Fresh Blooms in the Red Wagon Planter

by Teresa Filgis May 15, 2019 2 min read

1 Comment

After a very rainy and wet winter here in Tennessee, spring has finally sprung. After several months that were plagued by floods and LOTS of rain, the sun has finally started to shine. With all of the gorgeous weather lately, my tulips that I had planted in the red wagon planter had finally begun to sprout. The project that I began in the fall was finally coming to fruition! The old red wagon that my husband and I had converted into a garden showpiece was finally showing some greenery.

See Part 1: My Little Red Wagon Planter

 Image Courtesy of Teresa Filgis

This was a cool project to try, as I love making all kinds of random items into garden art. As it turned out, out of the 25 bulbs that I planted, only about five or six of them came into full bloom. I learned a couple of lessons from this planting experience, so I'll share some of my wisdom with you. 

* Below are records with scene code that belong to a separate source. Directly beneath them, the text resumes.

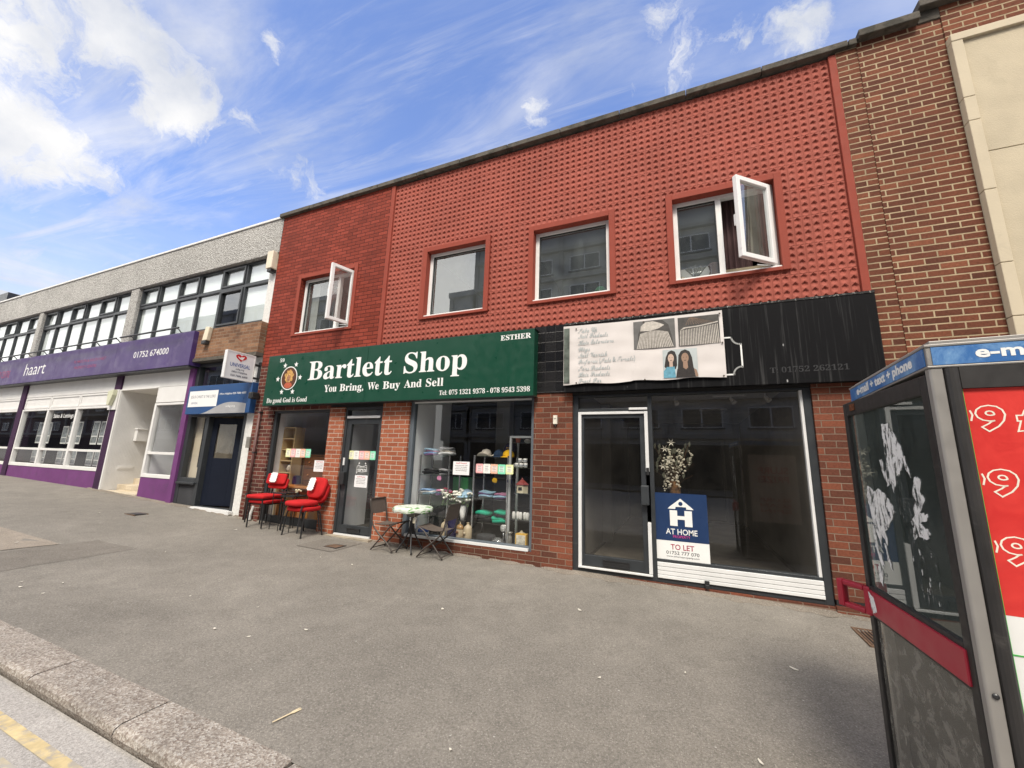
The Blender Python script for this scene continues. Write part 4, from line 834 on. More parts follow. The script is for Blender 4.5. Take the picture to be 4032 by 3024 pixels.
letters(TB,'lettering',[sgn('TO LET',-.175,.085,.51,.572,bold=.012)],5.4535,mat('maroon_vinyl',(.35,.03,.07),.4)); letters(TB,'lettering',[sgn('01752 777 070',-.228,.137,.455,.493,bold=.004)],5.4535,mat('charcoal_vinyl',(.06,.06,.07),.4)); letters(TB,'lettering',[sgn('www.athomeproperty.com',-.226,.135,.418,.442,bold=.004)],5.4535,MATS['charcoal_vinyl'])
# starburst price strips, notices, open sign on the glass
fl=dict(yellow=(.75,.78,.42),pink=(.80,.42,.42),white=(.80,.80,.74),peach=(.82,.48,.34),green=(.25,.72,.48))
FM={k:mat('card_'+k,c,.6,var=.03) for k,c in fl.items()}; FM2={k:mat('card_label_'+k,tuple(.5*x+.42 for x in c),.6,var=.03) for k,c in fl.items()}; m_ink=mat('grey_ink',(.35,.33,.33),.7)
def tagshape(x0,x1,z0,z1,n=5,m_=6,d=.012):
    p=[]
    for i in range(n): p+=[(x0+(x1-x0)*i/n,z0),(x0+(x1-x0)*(i+.5)/n,z0-d)]
    for i in range(m_): p+=[(x1,z0+(z1-z0)*i/m_),(x1+d,z0+(z1-z0)*(i+.5)/m_)]
    for i in range(n): p+=[(x1-(x1-x0)*i/n,z1),(x1-(x1-x0)*(i+.5)/n,z1+d)]
    for i in range(m_): p+=[(x0,z1-(z1-z0)*i/m_),(x0-d,z1-(z1-z0)*(i+.5)/m_)]
    return p
def price_strip(x0,x1,z0,z1,cols,label):
    t_=thing('price_strip',label,'price cards',((x0+x1)/2,5.45,z0),0,'price card strips on the glass'); w_=(x1-x0)/5
    for i,c in enumerate(cols):
        a=x0+i*w_; y=5.466-.0035*(i%2); s_=build('price_card',MB().prism(tagshape(a+.008,a+w_-.002,z0,z1),lambda u,v,t:(u,y-t,v),.001),FM[c],t_)
        build('label_panel',MB().prism(rect(a+.022,a+w_-.016,z0+.02,z1-.02),lambda u,v,t:(u,y-.0012-t,v),.0005),FM2[c],s_)
        ln=MB()
        for k,zz_ in enumerate((.78,.68,.5,.4,.22)): xx=a+.034; ln.prism(rect(xx+.004*(k%2),a+w_-.028-.006*(k%3),z0+(z1-z0)*zz_,z0+(z1-z0)*zz_+.006),lambda u,v,t:(u,y-.0018-t,v),.0004)
        build('print',ln,m_ink,s_)
price_strip(-7.07,-6.41,1.455,1.60,['yellow','pink','white','peach','green'],'strip of five starburst price cards on the narrow left window')
price_strip(-5.475,-4.865,1.455,1.59,['yellow','white','pink','peach','green'],'strip of five starburst price cards on the shop door glass')
price_strip(-2.90,-2.285,1.315,1.44,['pink','white','peach','green','yellow'],'strip of five starburst price cards on the wide display window')
def notice(x0,x1,z0,z1,label):
    t_=thing('notice',label,'notice',((x0+x1)/2,5.45,z0),0,'staff wanted notices'); h=z1-z0; w_=x1-x0; y=5.4625
    build('paper',MB().box(x0,x1,y,y+.001,z0,z1),mat('paper',(.80,.79,.79),.7,var=.02) if 'paper' not in MATS else MATS['paper'],t_)
    if 'red_ink' not in MATS: mat('red_ink',(.5,.05,.06),.6); mat('black_ink',(.06,.06,.06),.6)
    letters(t_,'lettering',[sgn('Staff Wanted',x0+.18*w_,x1-.18*w_,z0+.82*h,z0+.93*h,style='sb')],y-.001,MATS['red_ink'])
    L=['Experienced staff','wanted for Hair Braiding','and Extensions,','Also Nail Technician']
    letters(t_,'lettering',[sgn(s_,x0+.12*w_+.01*(i%2),x1-.12*w_-.01*(i%2),z0+(.66-.125*i)*h,z0+(.74-.125*i)*h,style='sb') for i,s_ in enumerate(L)],y-.001,MATS['black_ink'])
    letters(t_,'lettering',[sgn('Please apply within with your details',x0+.15*w_,x1-.15*w_,z0+.12*h,z0+.16*h)],y-.001,MATS['grey_ink'])
notice(-6.275,-6.022,1.203,1.405,'white staff wanted notice on the narrow left shop window'); notice(-5.268,-4.985,.978,1.18,'white staff wanted notice low on the shop door below the open sign'); notice(-3.30,-3.01,1.268,1.47,'white staff wanted notice between the shelves on the wide display window')
OS=thing('open_sign','small white outlined ribbon shaped open sign on the door glass','sign',(-5.13,5.46,1.28))
rib=[(-5.245,1.30),(-5.22,1.345),(-5.13,1.325),(-5.03,1.35),(-5.015,1.25),(-5.12,1.235),(-5.21,1.245),(-5.245,1.205),(-5.25,1.25),(-5.235,1.262),(-5.245,1.30)]
build('ribbon_outline',ribbon(rib,.007,5.464),v_white,OS)
letters(OS,'lettering',[sgn('OPEN',-5.22,-5.03,1.252,1.292,style='sb',bold=.01)],5.464,v_white); letters(OS,'lettering',[sgn('come in we are',-5.21,-5.045,1.308,1.326,style='sb')],5.464,v_white)
build('string',MB().tube([(-5.21,5.465,1.345),(-5.20,5.465,1.385)],.003,5).tube([(-5.05,5.465,1.345),(-5.06,5.465,1.385)],.003,5).box(-5.21,-5.19,5.460,5.468,1.375,1.395).box(-5.07,-5.05,5.460,5.468,1.375,1.395),v_white,OS)
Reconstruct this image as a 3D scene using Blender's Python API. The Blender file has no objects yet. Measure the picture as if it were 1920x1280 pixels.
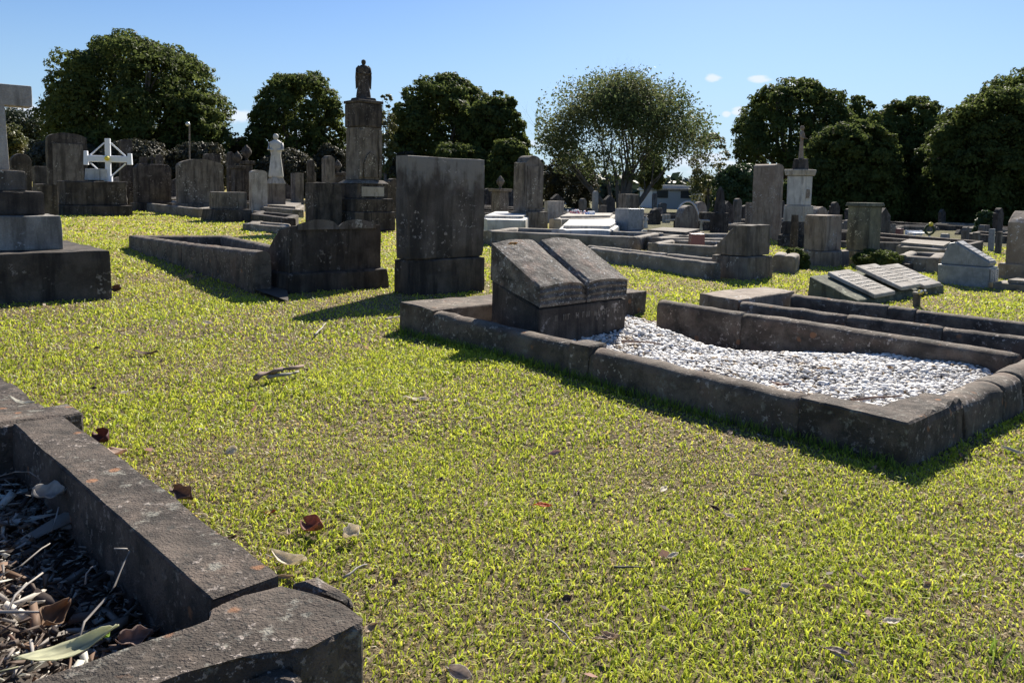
import bpy, bmesh, math, random
import numpy as np
from mathutils import Vector, noise
R = math.radians
sc = bpy.context.scene
random.seed(7); rng = np.random.default_rng(7)

# ---------------------------------------------------------------- camera
F, CAMH = 1450.0, 0.8                  # focal length in photo pixels, camera height
PITCH, ROLL, HY = 4.5, 1.0, 361.0
SLOPE = -0.024                         # the lawn falls gently to the right
_p, _r = R(PITCH), R(ROLL)
Fw = np.array([0, math.cos(_p), -math.sin(_p)]); _up = np.array([0, math.sin(_p), math.cos(_p)]); _rt = np.array([1., 0, 0])
Rt = _rt*math.cos(_r)+_up*math.sin(_r); Up = -_rt*math.sin(_r)+_up*math.cos(_r)
CY = HY + F*Up[1]/Fw[1]
cam = bpy.data.objects.new('camera', bpy.data.cameras.new('camera')); sc.collection.objects.link(cam)
from mathutils import Matrix
cam.matrix_world = Matrix(((Rt[0], Up[0], -Fw[0], 0), (Rt[1], Up[1], -Fw[1], 0), (Rt[2], Up[2], -Fw[2], CAMH), (0, 0, 0, 1)))
cam.data.sensor_width = 36; cam.data.lens = F*36/1920
cam.data.shift_y = (CY-640)/1920; cam.data.clip_start = 0.02; cam.data.clip_end = 3000
sc.camera = cam

# ---------------------------------------------------------------- light
SUN_EL, SUN_AZ = 36.5, 18.0            # sun ahead of the camera, a little to the right
w = bpy.data.worlds.new("World"); sc.world = w; w.use_nodes = True
nt = w.node_tree; bg = nt.nodes['Background']
sky = nt.nodes.new('ShaderNodeTexSky'); sky.sky_type = 'NISHITA'; sky.sun_disc = False
sky.sun_elevation = R(SUN_EL); sky.sun_rotation = R(SUN_AZ); sky.air_density = 1.0; sky.dust_density = 0.25; sky.ozone_density = 2.8
hs = nt.nodes.new('ShaderNodeHueSaturation'); hs.inputs['Saturation'].default_value = 1.14
nt.links.new(sky.outputs[0], hs.inputs['Color'])
# small fair-weather clouds low over the horizon
tc = nt.nodes.new('ShaderNodeTexCoord'); mp = nt.nodes.new('ShaderNodeMapping'); mp.inputs['Scale'].default_value = (22, 22, 60)
mp.inputs['Location'].default_value = (3.1, 0.4, 0)
nz = nt.nodes.new('ShaderNodeTexNoise'); nz.inputs['Scale'].default_value = 1.0; nz.inputs['Detail'].default_value = 5; nz.inputs['Roughness'].default_value = .5
nt.links.new(tc.outputs['Generated'], mp.inputs[0]); nt.links.new(mp.outputs[0], nz.inputs['Vector'])
sp = nt.nodes.new('ShaderNodeSeparateXYZ'); nt.links.new(tc.outputs['Generated'], sp.inputs[0])
def mth(op, a, b=None, tree=nt):
    m = tree.nodes.new('ShaderNodeMath'); m.operation = op
    for i, v in enumerate((a, b)):
        if v is None: continue
        if isinstance(v, (int, float)): m.inputs[i].default_value = v
        else: tree.links.new(v, m.inputs[i])
    return m.outputs[0]
def mrange(v, a, b, c, d, tree=nt):
    m = tree.nodes.new('ShaderNodeMapRange'); m.interpolation_type = 'SMOOTHSTEP'
    tree.links.new(v, m.inputs[0])
    for i, x in enumerate((a, b, c, d)): m.inputs[i+1].default_value = x
    return m.outputs[0]
azm = mth('DIVIDE', sp.outputs[0], sp.outputs[1]); elv = mth('DIVIDE', sp.outputs[2], sp.outputs[1]); best = None
for cx_, cy_, cw, ch in ((60, 208, 55, 26), (-80, 230, 120, 40), (440, 218, 60, 22), (405, 190, 26, 12), (700, 268, 70, 22), (1010, 268, 60, 20), (1328, 150, 20, 9), (1412, 152, 26, 9), (1376, 210, 16, 11), (1352, 216, 10, 7), (1484, 160, 30, 12), (1300, 300, 90, 22), (1640, 250, 60, 22), (560, 262, 60, 16)):
    e_ = mth('ADD', mth('POWER', mth('ABSOLUTE', mth('DIVIDE', mth('SUBTRACT', azm, (cx_-960)/F), cw/F)), 2.0), mth('POWER', mth('ABSOLUTE', mth('DIVIDE', mth('SUBTRACT', elv, (361+.0175*(cx_-960)-cy_)/F), ch/F)), 2.0))
    v_ = mth('SUBTRACT', 1.0, e_); best = v_ if best is None else mth('MAXIMUM', best, v_)
cl = mth('ADD', best, mth('MULTIPLY', mth('SUBTRACT', nz.outputs[0], .5), 5.0))
cm = mth('MULTIPLY', mrange(cl, 0.1, 1.1, 0.0, 0.9), mrange(sp.outputs[1], 0.0, 0.2, 0.0, 1.0))
hz = nt.nodes.new('ShaderNodeMix'); hz.data_type = 'RGBA'; nt.links.new(mrange(sp.outputs[2], 0.0, 0.26, 0.75, 0.0), hz.inputs[0]); tn = nt.nodes.new('ShaderNodeMix'); tn.data_type = 'RGBA'; tn.blend_type = 'MULTIPLY'; tn.inputs[0].default_value = 1.0; tn.inputs[7].default_value = (.90, .93, 1.06, 1); nt.links.new(hs.outputs[0], tn.inputs[6]); nt.links.new(tn.outputs[2], hz.inputs[6]); hz.inputs[7].default_value = (3.6, 5.5, 7.4, 1)
mix = nt.nodes.new('ShaderNodeMix'); mix.data_type = 'RGBA'; nt.links.new(cm, mix.inputs[0]); nt.links.new(hz.outputs[2], mix.inputs[6])
mix.inputs[7].default_value = (7.5, 8.2, 9.4, 1)
nt.links.new(mix.outputs[2], bg.inputs[0]); bg.inputs[1].default_value = 0.056
sd = bpy.data.lights.new('sun', 'SUN'); sd.energy = 5.0; sd.angle = R(0.5); sd.color = (1.0, .93, .82)
sun = bpy.data.objects.new('sun', sd); sc.collection.objects.link(sun)
sdir = Vector((math.sin(R(SUN_AZ))*math.cos(R(SUN_EL)), math.cos(R(SUN_AZ))*math.cos(R(SUN_EL)), math.sin(R(SUN_EL))))
sun.rotation_euler = sdir.to_track_quat('Z', 'Y').to_euler()
vs = sc.view_settings; vs.view_transform = 'Standard'; vs.look = 'None'; vs.exposure = 1.03; vs.gamma = 1.0; vs.use_curve_mapping = False

# ---------------------------------------------------------------- ground height and placing helpers
def ramp(x, L): return L*math.tanh(x/L)
def gz(x, y): return SLOPE*ramp(x, 60.0)
def ray(px, py): return Fw + Rt*(px-960)/F - Up*(py-CY)/F
def G(px, py, z=0.0):
    """point seen at photo pixel px,py on the plane z above the lawn"""
    d = ray(px, py); t = (z-CAMH)/(d[2]-SLOPE*d[0]); p = np.array([0, 0, CAMH])+t*d
    return Vector((p[0], p[1], 0))
def pix(p):
    v = np.array(p)-np.array([0, 0, CAMH]); k = v@Fw
    return 960+F*(v@Rt)/k, CY-F*(v@Up)/k
def col(px, D, z=0.0):
    """ground point at depth D in the direction of photo column px"""
    x = (px-960)/F*D
    for _ in range(6): x += (px-pix((x, D, gz(x, D)+z))[0])/F*D
    return Vector((x, D, 0))
def zat(p, py):
    """height above ground at p seen at row py"""
    z = 0.5
    for _ in range(8): z += (pix((p[0], p[1], gz(p[0], p[1])+z))[1]-py)/F*p[1]
    return z
YAW = 42.4
def fit(xl, xr, D, T, yaw=YAW):
    c = col((xl+xr)/2, D); W = (xr-xl)/F*D; a = R(yaw)
    for _ in range(12):
        pts = [(c[0]+sx*W/2*math.cos(a)-sy*T/2*math.sin(a), c[1]+sx*W/2*math.sin(a)+sy*T/2*math.cos(a), .4) for sx in (-1, 1) for sy in (-1, 1)]
        xs = [pix(p)[0] for p in pts]; lo, hi = min(xs), max(xs)
        c.x += ((xl+xr)/2-(lo+hi)/2)*D/F; W += ((xr-xl)-(hi-lo))/F*D
        if W < .08: W = .08; T *= .85
    return c, W, T

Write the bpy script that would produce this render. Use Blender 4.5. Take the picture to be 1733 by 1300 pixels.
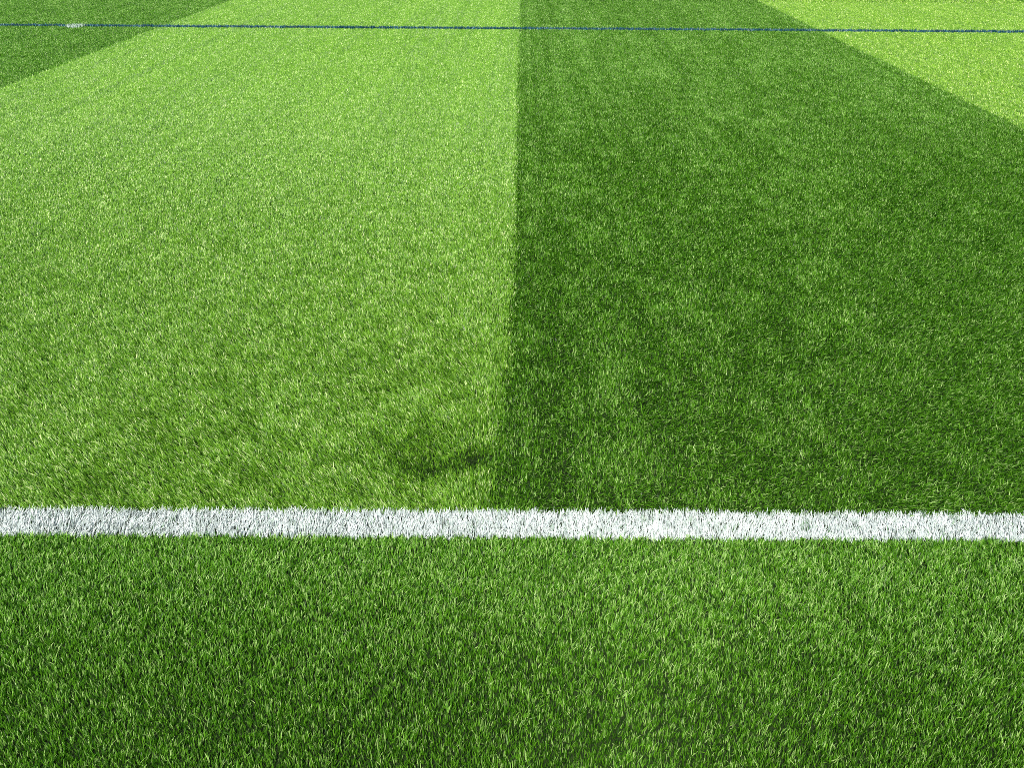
import bpy, math
import numpy as np
from mathutils import Matrix, Vector

for o in list(bpy.data.objects):
    bpy.data.objects.remove(o, do_unlink=True)
S = bpy.context.scene
COL = S.collection

# ------------------------------------------------------------------ camera
H = 1.60
cam = bpy.data.cameras.new("camera")
cam.sensor_fit = 'HORIZONTAL'; cam.sensor_width = 36.0
cam.lens = 36.0 * 1301.0 / 1733.0
cam.clip_start = 0.02; cam.clip_end = 2000.0
co = bpy.data.objects.new("camera", cam); COL.objects.link(co)
YAW, PITCH, ROLL = math.radians(0.6), math.radians(32.85), 0.005
cy, sy, cp, sp = math.cos(YAW), math.sin(YAW), math.cos(PITCH), math.sin(PITCH)
fw = Vector((-sy * cp, cy * cp, -sp)); rt = Vector((cy, sy, 0)); up = rt.cross(fw)
r2 = rt * math.cos(ROLL) + up * math.sin(ROLL); u2 = up * math.cos(ROLL) - rt * math.sin(ROLL)
co.matrix_world = Matrix(((r2.x, u2.x, -fw.x, 0), (r2.y, u2.y, -fw.y, 0), (r2.z, u2.z, -fw.z, H), (0, 0, 0, 1)))
S.camera = co

# ------------------------------------------------------------------ sky, sun, exposure
SUN_ELEV, SUN_AZ = math.radians(58), math.radians(196)      # azimuth clockwise from +Y (the way the camera looks)
w = bpy.data.worlds.new("World"); S.world = w; w.use_nodes = True
nt = w.node_tree; nt.nodes.clear()
sky = nt.nodes.new('ShaderNodeTexSky'); sky.sky_type = 'NISHITA'; sky.sun_disc = False
sky.sun_elevation = SUN_ELEV; sky.sun_rotation = SUN_AZ
bg = nt.nodes.new('ShaderNodeBackground'); bg.inputs['Strength'].default_value = 0.10
wo = nt.nodes.new('ShaderNodeOutputWorld')
nt.links.new(sky.outputs[0], bg.inputs[0]); nt.links.new(bg.outputs[0], wo.inputs[0])
sl = bpy.data.lights.new("sun", 'SUN'); sl.energy = 4.5; sl.angle = math.radians(0.5); sl.color = (1.0, 0.95, 0.87)
so = bpy.data.objects.new("sun", sl); COL.objects.link(so)
sd = Vector((math.sin(SUN_AZ) * math.cos(SUN_ELEV), math.cos(SUN_AZ) * math.cos(SUN_ELEV), math.sin(SUN_ELEV)))
so.rotation_euler = sd.to_track_quat('Z', 'Y').to_euler(); so.location = (0, 0, 20)
S.view_settings.view_transform = 'Standard'; S.view_settings.look = 'None'
S.view_settings.exposure = 0.8; S.view_settings.gamma = 1.0
S.cycles.use_denoising = False
S.cycles.filter_width = 0.9
S.cycles.max_bounces = 8; S.cycles.diffuse_bounces = 3; S.cycles.transmission_bounces = 4

rng = np.random.default_rng(7)

# ------------------------------------------------------------------ helpers
def vnoise(x, y, cx, cyy, seed):
    """smooth value noise in [0,1]; cell size cx by cyy metres"""
    r = np.random.default_rng(seed); N = 256
    g = r.random((N, N)).astype(np.float32)
    u = x / cx + 1000.37; v = y / cyy + 1000.71
    i = np.floor(u).astype(np.int64); j = np.floor(v).astype(np.int64)
    a = (u - i); b = (v - j)
    a = a * a * (3 - 2 * a); b = b * b * (3 - 2 * b)
    i0, i1, j0, j1 = i % N, (i + 1) % N, j % N, (j + 1) % N
    return (g[i0, j0] * (1 - a) + g[i1, j0] * a) * (1 - b) + (g[i0, j1] * (1 - a) + g[i1, j1] * a) * b

def sstep(a, b, x):
    t = np.clip((x - a) / (b - a), 0, 1)
    return t * t * (3 - 2 * t)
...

  • Tulips really need to be planted about six to eight inches deep. My container was about five inches deep. This was a definitive factor in many of them not coming into full bloom. Almost all of the bulbs' leaves came up, but wouldn't come to a full flower.
  • Squirrels, rabbits and groundhogs love to eat the bulbs. I had a significant problem keeping the critters out. After having at least five bulbs eaten, I cut up two bars of Irish Spring soap. I put these all through the wagon and voila, no more rodent problems.

I am going to relocate the bulbs to my new flower bed. Hopefully next spring I'll have a much better show than I did this year. For now, I'm going to try some new blooms in my wagon. I think some impatiens or daisies will make for some vibrant color in my landscape. These annuals will last all season and into the fall. Tulips and daffodils are the bringers of spring, but they just don't last long enough! 

 All Images Courtesy of Teresa Filgis

It never hurts to be adventurous in your garden. Trying new plants and flowers will always keep your outdoor space fresh. Trial and error are the best ways to see what works in your environment and what doesn't. May all of your flowers come into full bloom and bring you lots of bees, hummingbirds and beauty!


1 Response

Catherine Bradford
Catherine Bradford

May 21, 2019

Love this, I bought a little red wagon to do just that and have not planted anything in it yet, thank you for the inspiration!